I don’t like the trend toward multiplayer-only/heavy games. I couldn’t give less of a shit about ANYTHING in the world than MOBAs, F2P PVP lobby shooters, or eSports. Well. Maybe I care less about youtube ‘celebrities’, but multiplayer fad games are big up on that list. It’s kind of depressing that companies like Blizzard are moving to embrace that side of things whole-heartedly, leaving behind the single-player I crave.
And I wouldn’t be surprised if that’s a corporate decision based on how much easier it is to make money off ’emergent gameplay’ instead of actually creating content. Who wants to bet that’s why Destiny’s story is one of the most shallow pieces of dross told in the most uninspired way you’ll see in gaming since Doom-clones started slapping some text on a story-card in between levels? Who wants to bet that’s why the lead writer quit mid-production? I’m going to hazard a guess that doing the story justice with all those chopped-out cut-scenes shown in dev diaries, all those grimoire cards and quest objectives which vanished and were altered to make no sense… crafting a compelling, well-directed experience was either philosophically dangerous to the, “Nah, we need to get the CoD-bros, all PVP and ‘bring your friends brah!’ co-op blasting, all this space wizard shit is way too geeky,” execs, or was going to result in missing deadline. Which, with this much money on the line…

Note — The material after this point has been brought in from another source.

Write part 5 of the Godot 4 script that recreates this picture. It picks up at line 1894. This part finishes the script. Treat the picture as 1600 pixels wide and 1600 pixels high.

But that said… Single-player will always be doing OK. As long as people want to tell a story, they’ll tell that story. And sometimes – quite often – games will be the medium they use.
And I wouldn’t rule out greed, either. Destiny got fucking hammered in reviews. The expansion was way too late to pull it out of its narrative nose-dive, but you can see in the first couple minutes the signs of devs paying attention. There’s no Dinklage, for starters. Exposition is delivered by Eris, instead. (Again, a fundamental lack of understanding as to how you build rich, meaningful characters on Bungie’s part… if they had any awareness as to what the complaints were, Dinklage would’ve been reacting with you to Eris’ talkytalk. Dialogue is always better for character/world-building than monologue. Which they still haven’t yet mastered.) And in the first minute of landing on the new missions, you get to use the sword everyone gushed over from the Sword of Crota mission. So they’re ham-fistedly trying to please us, without really showing that they know exactly why people were pissed.
It’s like they looked at all the multiplayer mechanics and systems in wow and thought “we can do it better, we’re bungie” then royally did everything in a horrible fashion.